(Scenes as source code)
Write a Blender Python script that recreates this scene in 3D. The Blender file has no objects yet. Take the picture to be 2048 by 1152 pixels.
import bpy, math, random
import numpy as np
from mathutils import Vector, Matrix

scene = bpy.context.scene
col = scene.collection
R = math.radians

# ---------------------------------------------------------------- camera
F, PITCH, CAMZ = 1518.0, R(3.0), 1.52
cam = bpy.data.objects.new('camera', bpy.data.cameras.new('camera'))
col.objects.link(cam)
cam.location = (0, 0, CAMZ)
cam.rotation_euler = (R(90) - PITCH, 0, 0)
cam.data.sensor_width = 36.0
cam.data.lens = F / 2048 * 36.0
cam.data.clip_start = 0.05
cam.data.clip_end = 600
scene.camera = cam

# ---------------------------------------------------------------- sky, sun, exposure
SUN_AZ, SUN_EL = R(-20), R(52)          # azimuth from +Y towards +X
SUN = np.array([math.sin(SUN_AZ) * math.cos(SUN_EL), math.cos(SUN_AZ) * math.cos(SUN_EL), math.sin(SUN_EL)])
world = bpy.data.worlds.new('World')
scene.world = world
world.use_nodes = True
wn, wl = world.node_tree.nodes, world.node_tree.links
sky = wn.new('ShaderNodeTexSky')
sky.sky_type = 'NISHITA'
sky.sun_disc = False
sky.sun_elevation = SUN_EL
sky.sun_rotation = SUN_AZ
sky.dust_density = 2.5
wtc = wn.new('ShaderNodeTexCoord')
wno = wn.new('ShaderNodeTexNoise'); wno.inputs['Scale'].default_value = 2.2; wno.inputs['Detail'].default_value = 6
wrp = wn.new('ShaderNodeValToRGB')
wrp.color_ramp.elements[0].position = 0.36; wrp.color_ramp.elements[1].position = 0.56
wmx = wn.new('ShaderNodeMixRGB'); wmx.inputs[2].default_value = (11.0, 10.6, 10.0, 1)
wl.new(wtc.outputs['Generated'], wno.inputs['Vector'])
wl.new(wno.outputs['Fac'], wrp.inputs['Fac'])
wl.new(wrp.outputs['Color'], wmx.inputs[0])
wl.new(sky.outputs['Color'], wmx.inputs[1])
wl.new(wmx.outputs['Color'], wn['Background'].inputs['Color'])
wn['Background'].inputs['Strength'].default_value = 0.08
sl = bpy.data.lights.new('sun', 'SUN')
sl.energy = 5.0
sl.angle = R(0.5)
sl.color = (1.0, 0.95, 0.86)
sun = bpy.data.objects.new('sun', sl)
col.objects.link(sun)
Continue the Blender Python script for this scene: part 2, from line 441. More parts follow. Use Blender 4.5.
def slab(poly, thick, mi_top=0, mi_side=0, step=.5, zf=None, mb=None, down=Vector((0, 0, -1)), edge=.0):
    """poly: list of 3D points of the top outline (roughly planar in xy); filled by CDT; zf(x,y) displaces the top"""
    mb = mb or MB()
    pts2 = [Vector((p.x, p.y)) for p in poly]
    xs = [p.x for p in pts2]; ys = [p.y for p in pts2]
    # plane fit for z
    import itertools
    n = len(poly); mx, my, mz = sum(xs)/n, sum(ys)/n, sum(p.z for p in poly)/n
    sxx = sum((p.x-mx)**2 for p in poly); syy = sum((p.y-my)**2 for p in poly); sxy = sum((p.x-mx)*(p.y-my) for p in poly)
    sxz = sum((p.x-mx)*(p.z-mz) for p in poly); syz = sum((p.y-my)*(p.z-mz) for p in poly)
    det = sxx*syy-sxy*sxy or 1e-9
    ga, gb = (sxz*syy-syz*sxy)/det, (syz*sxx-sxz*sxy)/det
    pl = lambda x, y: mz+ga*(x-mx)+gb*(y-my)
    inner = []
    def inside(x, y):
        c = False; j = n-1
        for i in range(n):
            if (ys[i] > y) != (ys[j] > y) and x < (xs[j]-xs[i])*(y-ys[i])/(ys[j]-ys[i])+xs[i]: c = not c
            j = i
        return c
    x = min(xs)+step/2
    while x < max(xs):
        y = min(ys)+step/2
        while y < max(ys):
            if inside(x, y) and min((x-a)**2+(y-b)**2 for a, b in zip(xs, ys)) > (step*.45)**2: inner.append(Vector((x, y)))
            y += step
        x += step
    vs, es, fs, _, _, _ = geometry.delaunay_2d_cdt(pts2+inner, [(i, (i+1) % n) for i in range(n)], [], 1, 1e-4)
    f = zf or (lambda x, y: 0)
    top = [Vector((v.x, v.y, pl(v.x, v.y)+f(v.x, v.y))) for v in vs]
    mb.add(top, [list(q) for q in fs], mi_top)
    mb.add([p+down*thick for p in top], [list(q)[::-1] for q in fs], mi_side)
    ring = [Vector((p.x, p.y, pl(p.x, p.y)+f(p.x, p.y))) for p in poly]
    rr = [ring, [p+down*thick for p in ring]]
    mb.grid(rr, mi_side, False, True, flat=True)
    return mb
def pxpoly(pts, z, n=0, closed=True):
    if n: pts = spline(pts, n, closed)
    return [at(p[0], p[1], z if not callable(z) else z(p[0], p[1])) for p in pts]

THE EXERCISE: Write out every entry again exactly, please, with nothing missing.

SOLUTION TO THIS EXERCISE:
Write a Blender Python script that recreates this scene in 3D. The Blender file has no objects yet. Take the picture to be 2048 by 1152 pixels.
import bpy, math, random
import numpy as np
from mathutils import Vector, Matrix

scene = bpy.context.scene
col = scene.collection
R = math.radians

# ---------------------------------------------------------------- camera
F, PITCH, CAMZ = 1518.0, R(3.0), 1.52
cam = bpy.data.objects.new('camera', bpy.data.cameras.new('camera'))
col.objects.link(cam)
cam.location = (0, 0, CAMZ)
cam.rotation_euler = (R(90) - PITCH, 0, 0)
cam.data.sensor_width = 36.0
cam.data.lens = F / 2048 * 36.0
cam.data.clip_start = 0.05
cam.data.clip_end = 600
scene.camera = cam

# ---------------------------------------------------------------- sky, sun, exposure
SUN_AZ, SUN_EL = R(-20), R(52)          # azimuth from +Y towards +X
SUN = np.array([math.sin(SUN_AZ) * math.cos(SUN_EL), math.cos(SUN_AZ) * math.cos(SUN_EL), math.sin(SUN_EL)])
world = bpy.data.worlds.new('World')
scene.world = world
world.use_nodes = True
wn, wl = world.node_tree.nodes, world.node_tree.links
sky = wn.new('ShaderNodeTexSky')
sky.sky_type = 'NISHITA'
sky.sun_disc = False
sky.sun_elevation = SUN_EL
sky.sun_rotation = SUN_AZ
sky.dust_density = 2.5
wtc = wn.new('ShaderNodeTexCoord')
wno = wn.new('ShaderNodeTexNoise'); wno.inputs['Scale'].default_value = 2.2; wno.inputs['Detail'].default_value = 6
wrp = wn.new('ShaderNodeValToRGB')
wrp.color_ramp.elements[0].position = 0.36; wrp.color_ramp.elements[1].position = 0.56
wmx = wn.new('ShaderNodeMixRGB'); wmx.inputs[2].default_value = (11.0, 10.6, 10.0, 1)
wl.new(wtc.outputs['Generated'], wno.inputs['Vector'])
wl.new(wno.outputs['Fac'], wrp.inputs['Fac'])
wl.new(wrp.outputs['Color'], wmx.inputs[0])
wl.new(sky.outputs['Color'], wmx.inputs[1])
wl.new(wmx.outputs['Color'], wn['Background'].inputs['Color'])
wn['Background'].inputs['Strength'].default_value = 0.08
sl = bpy.data.lights.new('sun', 'SUN')
sl.energy = 5.0
sl.angle = R(0.5)
sl.color = (1.0, 0.95, 0.86)
sun = bpy.data.objects.new('sun', sl)
col.objects.link(sun)
Continue the Blender Python script for this scene: part 2, from line 441. More parts follow. Use Blender 4.5.
def slab(poly, thick, mi_top=0, mi_side=0, step=.5, zf=None, mb=None, down=Vector((0, 0, -1)), edge=.0):
    """poly: list of 3D points of the top outline (roughly planar in xy); filled by CDT; zf(x,y) displaces the top"""
    mb = mb or MB()
    pts2 = [Vector((p.x, p.y)) for p in poly]
    xs = [p.x for p in pts2]; ys = [p.y for p in pts2]
    # plane fit for z
    import itertools
    n = len(poly); mx, my, mz = sum(xs)/n, sum(ys)/n, sum(p.z for p in poly)/n
    sxx = sum((p.x-mx)**2 for p in poly); syy = sum((p.y-my)**2 for p in poly); sxy = sum((p.x-mx)*(p.y-my) for p in poly)
    sxz = sum((p.x-mx)*(p.z-mz) for p in poly); syz = sum((p.y-my)*(p.z-mz) for p in poly)
    det = sxx*syy-sxy*sxy or 1e-9
    ga, gb = (sxz*syy-syz*sxy)/det, (syz*sxx-sxz*sxy)/det
    pl = lambda x, y: mz+ga*(x-mx)+gb*(y-my)
    inner = []
    def inside(x, y):
        c = False; j = n-1
        for i in range(n):
            if (ys[i] > y) != (ys[j] > y) and x < (xs[j]-xs[i])*(y-ys[i])/(ys[j]-ys[i])+xs[i]: c = not c
            j = i
        return c
    x = min(xs)+step/2
    while x < max(xs):
        y = min(ys)+step/2
        while y < max(ys):
            if inside(x, y) and min((x-a)**2+(y-b)**2 for a, b in zip(xs, ys)) > (step*.45)**2: inner.append(Vector((x, y)))
            y += step
        x += step
    vs, es, fs, _, _, _ = geometry.delaunay_2d_cdt(pts2+inner, [(i, (i+1) % n) for i in range(n)], [], 1, 1e-4)
    f = zf or (lambda x, y: 0)
    top = [Vector((v.x, v.y, pl(v.x, v.y)+f(v.x, v.y))) for v in vs]
    mb.add(top, [list(q) for q in fs], mi_top)
    mb.add([p+down*thick for p in top], [list(q)[::-1] for q in fs], mi_side)
    ring = [Vector((p.x, p.y, pl(p.x, p.y)+f(p.x, p.y))) for p in poly]
    rr = [ring, [p+down*thick for p in ring]]
    mb.grid(rr, mi_side, False, True, flat=True)
    return mb
def pxpoly(pts, z, n=0, closed=True):
    if n: pts = spline(pts, n, closed)
    return [at(p[0], p[1], z if not callable(z) else z(p[0], p[1])) for p in pts]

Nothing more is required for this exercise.